4. In a footnote to their reply memorandum (doc. 48), Defendants state that "[t]he Fishers' land (not including the footprint of their prior structure) is included in Unit 2, which has [post-Hurricane Ivan] documented evidence of [beach mouse burrows and tracks]."
5. In a footnote to their reply (doc. 40), it is stated that "[t]he Fishers concede that the footprint of their former structure is seaward of the coastal construction control line."
6. The regulations similarly provide that areas not currently occupied by the species may be designated as critical habitat only "when a designation limited to its present range would be inadequate to ensure the conservation of the species." 50 C.F.R. § 424.12(e).
7. Plaintiffs contend that the FWS failed to make the required "findings" that units 2 and 4 are areas "essential for the conservation of the species." Plaintiffs suggest that, instead, the FWS made mere "statements" that do not rise to the level of "findings." The record establishes otherwise.
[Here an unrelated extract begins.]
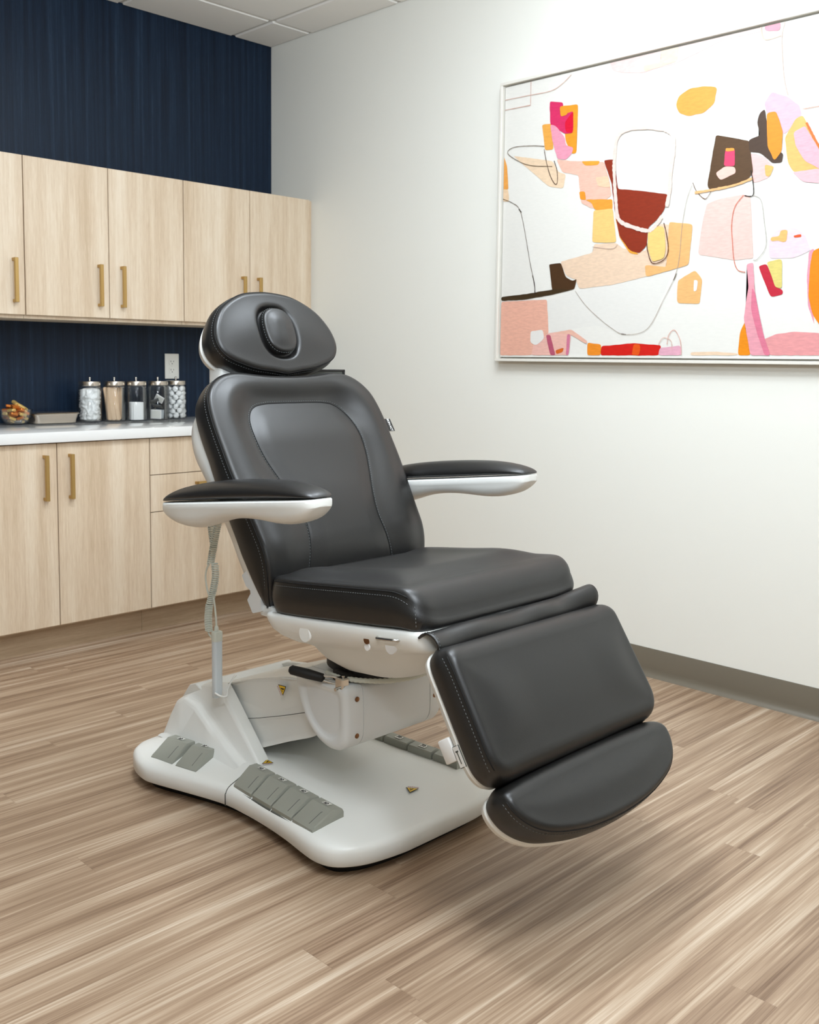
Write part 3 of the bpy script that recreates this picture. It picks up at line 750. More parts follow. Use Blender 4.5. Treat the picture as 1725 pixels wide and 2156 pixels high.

8. The consultants estimated that the total impact associated with the unified mitigation fee across Units 2 and 4 would be $78.5 million (in undiscounted dollars), the present value of which was estimated to be $76.3 million assuming a three percent discount rate or $74.2 million assuming a seven percent discount rate.
9. The proposed critical-habitat-designation rule was issued in December of 2005, more than a year after Hurricane Ivan. The final rule was issued in December of 2006, more than two years after Hurricane Ivan. Many landowners experienced post-Ivan delays and other problems before critical habitat was even proposed much less designated.
10. As reported in the consulting firm's Final Report, Escambia County's Development Monitoring and Tracking System showed that, as of July 1, 2005, six months before the FWS issued its proposed rule designating critical habitat and a year and a half before the FWS issued its final rule, approximately 70% of the allowable units on Perdido Key were already existing, currently under construction, or already permitted but not under construction. A.R. 2887.